** Exercise objective **
Pictures aside, quote the whole listing exactly.

## begin

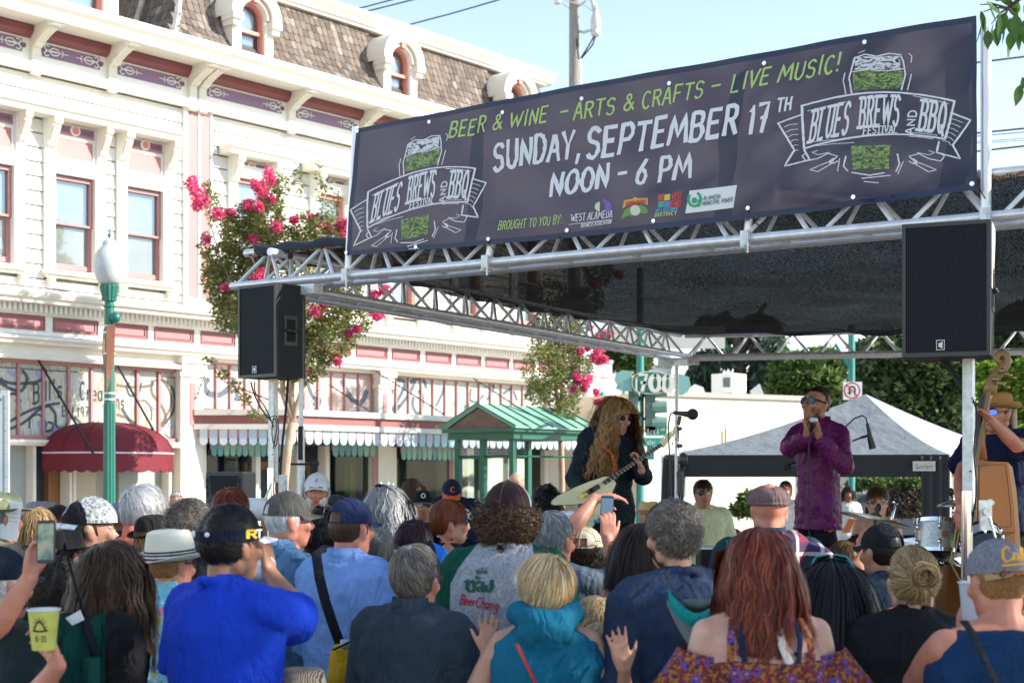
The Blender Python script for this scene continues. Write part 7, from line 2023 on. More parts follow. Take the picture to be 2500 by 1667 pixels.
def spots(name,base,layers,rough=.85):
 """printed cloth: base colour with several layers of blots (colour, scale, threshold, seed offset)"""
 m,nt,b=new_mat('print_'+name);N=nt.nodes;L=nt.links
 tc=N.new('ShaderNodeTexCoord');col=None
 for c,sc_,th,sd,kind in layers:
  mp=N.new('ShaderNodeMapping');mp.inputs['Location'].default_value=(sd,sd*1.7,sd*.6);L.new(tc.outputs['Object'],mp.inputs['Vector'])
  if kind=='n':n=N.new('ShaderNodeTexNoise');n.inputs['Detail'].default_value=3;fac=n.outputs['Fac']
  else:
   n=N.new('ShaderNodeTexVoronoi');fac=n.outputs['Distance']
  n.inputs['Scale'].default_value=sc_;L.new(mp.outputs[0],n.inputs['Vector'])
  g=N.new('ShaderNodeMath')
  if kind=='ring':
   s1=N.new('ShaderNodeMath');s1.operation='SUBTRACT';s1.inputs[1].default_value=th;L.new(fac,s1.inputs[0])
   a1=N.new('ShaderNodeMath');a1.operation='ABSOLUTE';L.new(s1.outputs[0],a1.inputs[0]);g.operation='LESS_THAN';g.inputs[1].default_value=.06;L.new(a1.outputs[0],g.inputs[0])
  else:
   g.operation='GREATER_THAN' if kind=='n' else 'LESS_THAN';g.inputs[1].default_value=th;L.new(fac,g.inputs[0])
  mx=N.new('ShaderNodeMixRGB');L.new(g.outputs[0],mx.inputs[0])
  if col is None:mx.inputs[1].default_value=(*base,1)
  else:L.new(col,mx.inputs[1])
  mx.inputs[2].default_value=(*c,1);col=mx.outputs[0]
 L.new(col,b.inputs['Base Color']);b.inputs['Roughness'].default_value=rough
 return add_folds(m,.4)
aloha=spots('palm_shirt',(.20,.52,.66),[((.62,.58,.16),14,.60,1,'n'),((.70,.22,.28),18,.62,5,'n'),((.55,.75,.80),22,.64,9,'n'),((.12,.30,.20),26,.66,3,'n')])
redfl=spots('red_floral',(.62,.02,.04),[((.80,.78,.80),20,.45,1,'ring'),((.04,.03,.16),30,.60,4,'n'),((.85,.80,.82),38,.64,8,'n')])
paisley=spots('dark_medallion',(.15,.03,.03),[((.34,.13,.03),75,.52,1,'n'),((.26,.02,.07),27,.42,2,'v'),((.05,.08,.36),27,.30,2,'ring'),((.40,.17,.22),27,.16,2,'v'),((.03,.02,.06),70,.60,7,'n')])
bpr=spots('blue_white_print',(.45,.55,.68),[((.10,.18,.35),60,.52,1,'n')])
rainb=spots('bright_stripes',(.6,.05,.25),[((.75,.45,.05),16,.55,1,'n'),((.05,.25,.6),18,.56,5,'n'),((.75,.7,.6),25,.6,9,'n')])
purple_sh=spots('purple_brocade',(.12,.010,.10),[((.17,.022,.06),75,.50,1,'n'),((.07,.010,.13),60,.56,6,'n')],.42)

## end

** Solution to the problem **
The Blender Python script for this scene continues. Write part 7, from line 2023 on. More parts follow. Take the picture to be 2500 by 1667 pixels.
def spots(name,base,layers,rough=.85):
 """printed cloth: base colour with several layers of blots (colour, scale, threshold, seed offset)"""
 m,nt,b=new_mat('print_'+name);N=nt.nodes;L=nt.links
 tc=N.new('ShaderNodeTexCoord');col=None
 for c,sc_,th,sd,kind in layers:
  mp=N.new('ShaderNodeMapping');mp.inputs['Location'].default_value=(sd,sd*1.7,sd*.6);L.new(tc.outputs['Object'],mp.inputs['Vector'])
  if kind=='n':n=N.new('ShaderNodeTexNoise');n.inputs['Detail'].default_value=3;fac=n.outputs['Fac']
  else:
   n=N.new('ShaderNodeTexVoronoi');fac=n.outputs['Distance']
  n.inputs['Scale'].default_value=sc_;L.new(mp.outputs[0],n.inputs['Vector'])
  g=N.new('ShaderNodeMath')
  if kind=='ring':
   s1=N.new('ShaderNodeMath');s1.operation='SUBTRACT';s1.inputs[1].default_value=th;L.new(fac,s1.inputs[0])
   a1=N.new('ShaderNodeMath');a1.operation='ABSOLUTE';L.new(s1.outputs[0],a1.inputs[0]);g.operation='LESS_THAN';g.inputs[1].default_value=.06;L.new(a1.outputs[0],g.inputs[0])
  else:
   g.operation='GREATER_THAN' if kind=='n' else 'LESS_THAN';g.inputs[1].default_value=th;L.new(fac,g.inputs[0])
  mx=N.new('ShaderNodeMixRGB');L.new(g.outputs[0],mx.inputs[0])
  if col is None:mx.inputs[1].default_value=(*base,1)
  else:L.new(col,mx.inputs[1])
  mx.inputs[2].default_value=(*c,1);col=mx.outputs[0]
 L.new(col,b.inputs['Base Color']);b.inputs['Roughness'].default_value=rough
 return add_folds(m,.4)
aloha=spots('palm_shirt',(.20,.52,.66),[((.62,.58,.16),14,.60,1,'n'),((.70,.22,.28),18,.62,5,'n'),((.55,.75,.80),22,.64,9,'n'),((.12,.30,.20),26,.66,3,'n')])
redfl=spots('red_floral',(.62,.02,.04),[((.80,.78,.80),20,.45,1,'ring'),((.04,.03,.16),30,.60,4,'n'),((.85,.80,.82),38,.64,8,'n')])
paisley=spots('dark_medallion',(.15,.03,.03),[((.34,.13,.03),75,.52,1,'n'),((.26,.02,.07),27,.42,2,'v'),((.05,.08,.36),27,.30,2,'ring'),((.40,.17,.22),27,.16,2,'v'),((.03,.02,.06),70,.60,7,'n')])
bpr=spots('blue_white_print',(.45,.55,.68),[((.10,.18,.35),60,.52,1,'n')])
rainb=spots('bright_stripes',(.6,.05,.25),[((.75,.45,.05),16,.55,1,'n'),((.05,.25,.6),18,.56,5,'n'),((.75,.7,.6),25,.6,9,'n')])
purple_sh=spots('purple_brocade',(.12,.010,.10),[((.17,.022,.06),75,.50,1,'n'),((.07,.010,.13),60,.56,6,'n')],.42)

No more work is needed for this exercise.